More surfing experiences
I rarely, if ever, wear a wetsuit.
Photo courtesy of Adam Horton and http://unsplash.com
Of course,
when it's the middle of winter and the Pacific waters are somewhere between 55 and 59 degrees,
I do get some rather strange looks and quizzical questions from other surfers. I don't mind.
"Aren’t you cold?"
Depending on my mood, I'll vary the answer to keep things interesting:
"Sure – but I’m not going to let that stop me!"
Or, sometimes:
"Nah - I do this every day!"
Sometimes, even, (with reference to my long, white beard):
"After all those years at the North Pole? This feels like the tropics to me!"
You see, most of my surfing is done in the morning before work. Often as not, I haven’t managed to get away from the house early as I'd like, and so I’m in kind of a hurry to hit the water and get down to the serious business of having fun.

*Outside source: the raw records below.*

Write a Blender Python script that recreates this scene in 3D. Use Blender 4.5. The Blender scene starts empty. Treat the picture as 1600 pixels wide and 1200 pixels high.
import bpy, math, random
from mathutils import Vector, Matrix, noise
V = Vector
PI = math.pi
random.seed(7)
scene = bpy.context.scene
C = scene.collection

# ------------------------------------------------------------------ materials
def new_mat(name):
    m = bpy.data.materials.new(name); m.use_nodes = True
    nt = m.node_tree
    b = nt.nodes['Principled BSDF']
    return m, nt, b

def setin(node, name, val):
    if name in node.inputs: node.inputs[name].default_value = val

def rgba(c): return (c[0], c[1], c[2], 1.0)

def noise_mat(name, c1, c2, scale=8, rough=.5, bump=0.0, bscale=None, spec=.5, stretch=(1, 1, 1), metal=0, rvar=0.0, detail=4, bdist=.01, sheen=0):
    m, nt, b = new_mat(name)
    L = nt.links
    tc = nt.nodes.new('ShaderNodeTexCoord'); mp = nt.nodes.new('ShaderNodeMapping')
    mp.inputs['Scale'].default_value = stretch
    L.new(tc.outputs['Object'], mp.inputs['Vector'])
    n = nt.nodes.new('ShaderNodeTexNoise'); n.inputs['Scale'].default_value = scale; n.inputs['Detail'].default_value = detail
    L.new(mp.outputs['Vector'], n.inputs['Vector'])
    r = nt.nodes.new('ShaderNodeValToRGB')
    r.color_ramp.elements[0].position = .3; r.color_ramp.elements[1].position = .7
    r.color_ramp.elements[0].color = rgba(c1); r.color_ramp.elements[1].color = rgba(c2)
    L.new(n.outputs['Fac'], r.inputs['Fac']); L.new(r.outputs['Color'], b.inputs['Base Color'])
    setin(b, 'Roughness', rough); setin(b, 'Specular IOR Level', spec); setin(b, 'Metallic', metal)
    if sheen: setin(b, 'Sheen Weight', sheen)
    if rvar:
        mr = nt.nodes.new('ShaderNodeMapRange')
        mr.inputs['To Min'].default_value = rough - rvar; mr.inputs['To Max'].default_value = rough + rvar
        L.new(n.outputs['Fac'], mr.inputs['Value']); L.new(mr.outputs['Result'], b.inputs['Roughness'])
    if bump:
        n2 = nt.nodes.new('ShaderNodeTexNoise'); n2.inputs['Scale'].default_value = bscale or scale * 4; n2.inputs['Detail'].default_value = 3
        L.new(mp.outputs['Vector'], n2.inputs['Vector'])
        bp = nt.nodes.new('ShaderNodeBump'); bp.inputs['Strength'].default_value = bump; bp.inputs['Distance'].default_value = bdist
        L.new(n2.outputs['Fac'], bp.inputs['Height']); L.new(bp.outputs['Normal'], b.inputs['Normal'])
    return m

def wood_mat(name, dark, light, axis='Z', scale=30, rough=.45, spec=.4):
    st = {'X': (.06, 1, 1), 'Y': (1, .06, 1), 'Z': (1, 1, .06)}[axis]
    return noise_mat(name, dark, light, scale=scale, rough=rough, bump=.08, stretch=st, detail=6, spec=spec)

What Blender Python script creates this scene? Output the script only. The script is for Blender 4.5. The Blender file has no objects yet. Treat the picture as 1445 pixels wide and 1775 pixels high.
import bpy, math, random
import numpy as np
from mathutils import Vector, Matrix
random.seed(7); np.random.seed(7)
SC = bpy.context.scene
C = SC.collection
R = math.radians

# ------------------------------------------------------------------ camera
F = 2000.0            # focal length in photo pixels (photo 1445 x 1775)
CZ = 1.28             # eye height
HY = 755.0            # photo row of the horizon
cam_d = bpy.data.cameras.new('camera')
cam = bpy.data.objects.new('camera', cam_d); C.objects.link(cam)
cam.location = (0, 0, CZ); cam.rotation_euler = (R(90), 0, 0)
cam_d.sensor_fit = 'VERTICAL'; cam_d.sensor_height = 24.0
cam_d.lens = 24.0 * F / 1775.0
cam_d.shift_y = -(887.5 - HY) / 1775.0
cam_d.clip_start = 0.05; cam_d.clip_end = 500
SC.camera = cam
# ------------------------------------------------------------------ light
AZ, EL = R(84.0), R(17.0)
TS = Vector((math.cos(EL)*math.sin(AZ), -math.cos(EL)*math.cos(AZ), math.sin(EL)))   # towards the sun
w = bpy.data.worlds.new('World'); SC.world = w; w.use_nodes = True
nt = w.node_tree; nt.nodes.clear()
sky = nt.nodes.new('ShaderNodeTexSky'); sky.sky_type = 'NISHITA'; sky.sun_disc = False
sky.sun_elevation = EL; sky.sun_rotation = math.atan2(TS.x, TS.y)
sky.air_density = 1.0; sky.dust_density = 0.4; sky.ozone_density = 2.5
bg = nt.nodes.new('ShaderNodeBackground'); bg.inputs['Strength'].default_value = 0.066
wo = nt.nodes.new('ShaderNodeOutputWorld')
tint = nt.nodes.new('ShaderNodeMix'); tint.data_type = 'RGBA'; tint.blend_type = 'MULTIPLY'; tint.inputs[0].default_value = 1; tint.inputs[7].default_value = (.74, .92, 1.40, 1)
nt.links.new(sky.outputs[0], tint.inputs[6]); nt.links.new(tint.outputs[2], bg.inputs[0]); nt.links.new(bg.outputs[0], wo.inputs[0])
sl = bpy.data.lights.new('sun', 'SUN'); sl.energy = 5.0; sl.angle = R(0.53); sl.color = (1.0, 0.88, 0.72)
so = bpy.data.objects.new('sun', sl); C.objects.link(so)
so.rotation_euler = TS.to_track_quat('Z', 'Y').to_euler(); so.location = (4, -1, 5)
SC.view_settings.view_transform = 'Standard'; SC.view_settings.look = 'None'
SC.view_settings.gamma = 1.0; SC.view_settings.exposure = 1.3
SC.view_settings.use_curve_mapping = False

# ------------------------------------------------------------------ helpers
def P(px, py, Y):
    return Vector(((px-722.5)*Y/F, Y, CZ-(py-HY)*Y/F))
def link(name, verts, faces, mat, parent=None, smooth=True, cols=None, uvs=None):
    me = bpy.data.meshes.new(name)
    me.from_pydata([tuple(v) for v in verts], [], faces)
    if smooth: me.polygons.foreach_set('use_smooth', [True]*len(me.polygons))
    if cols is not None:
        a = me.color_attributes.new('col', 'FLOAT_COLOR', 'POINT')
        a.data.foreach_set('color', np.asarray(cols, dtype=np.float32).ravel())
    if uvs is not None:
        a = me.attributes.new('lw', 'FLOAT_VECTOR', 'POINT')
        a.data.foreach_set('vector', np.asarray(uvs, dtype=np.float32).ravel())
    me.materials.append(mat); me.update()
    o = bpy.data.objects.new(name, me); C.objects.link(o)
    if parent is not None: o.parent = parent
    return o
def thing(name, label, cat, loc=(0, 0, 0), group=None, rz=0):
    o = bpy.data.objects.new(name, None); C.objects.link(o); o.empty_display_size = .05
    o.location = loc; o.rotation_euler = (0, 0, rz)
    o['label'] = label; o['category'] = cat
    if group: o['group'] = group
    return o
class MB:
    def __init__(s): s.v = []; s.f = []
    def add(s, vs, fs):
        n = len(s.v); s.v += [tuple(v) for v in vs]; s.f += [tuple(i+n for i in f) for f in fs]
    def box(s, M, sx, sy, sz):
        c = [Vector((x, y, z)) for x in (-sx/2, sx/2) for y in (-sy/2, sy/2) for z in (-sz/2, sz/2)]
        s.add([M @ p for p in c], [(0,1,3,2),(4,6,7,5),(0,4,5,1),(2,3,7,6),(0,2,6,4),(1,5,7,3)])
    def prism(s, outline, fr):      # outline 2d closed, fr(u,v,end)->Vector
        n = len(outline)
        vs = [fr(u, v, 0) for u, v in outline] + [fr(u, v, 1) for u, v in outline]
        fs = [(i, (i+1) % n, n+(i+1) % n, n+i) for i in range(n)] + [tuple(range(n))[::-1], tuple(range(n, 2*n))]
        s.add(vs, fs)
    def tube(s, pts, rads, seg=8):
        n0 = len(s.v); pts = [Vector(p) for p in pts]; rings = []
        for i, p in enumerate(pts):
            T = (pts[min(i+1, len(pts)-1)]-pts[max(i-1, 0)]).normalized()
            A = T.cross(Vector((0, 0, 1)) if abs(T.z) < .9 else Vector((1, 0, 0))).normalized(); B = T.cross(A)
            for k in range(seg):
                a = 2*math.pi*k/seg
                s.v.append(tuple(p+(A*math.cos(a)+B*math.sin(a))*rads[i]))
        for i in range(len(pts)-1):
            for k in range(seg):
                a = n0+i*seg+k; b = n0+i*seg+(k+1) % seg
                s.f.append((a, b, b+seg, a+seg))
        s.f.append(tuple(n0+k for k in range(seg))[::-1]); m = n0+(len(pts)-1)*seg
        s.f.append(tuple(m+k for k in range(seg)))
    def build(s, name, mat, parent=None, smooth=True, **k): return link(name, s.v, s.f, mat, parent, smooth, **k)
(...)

Getting in and out of that wetsuit... cuts into my surfing time...
Let's face it, getting in and out of that wetsuit, when the next thing I have to do is go to work, simply cuts into my surfing time! So I don’t bother.
Cold water is, as the saying goes, a "mind over matter" thing; If you don’t mind, it doesn’t matter. I have gotten to the point where I simply grab my gear and stride right in. I don’t much think about it any more.
You think I’m crazy or something?
Of course, if I’m not on my way to work and if I know that I’m going to be out for more than a couple of hours, or if I surf at night in the red tide (there's another story), I’ll put on my wetsuit. What, do you think I’m crazy or something?
Although there is really no comparison, getting into cold water makes me think of Jesus. Jesus knew that the cross, that death, would be very, very cold – yet he strode right in "for the joy set before Him".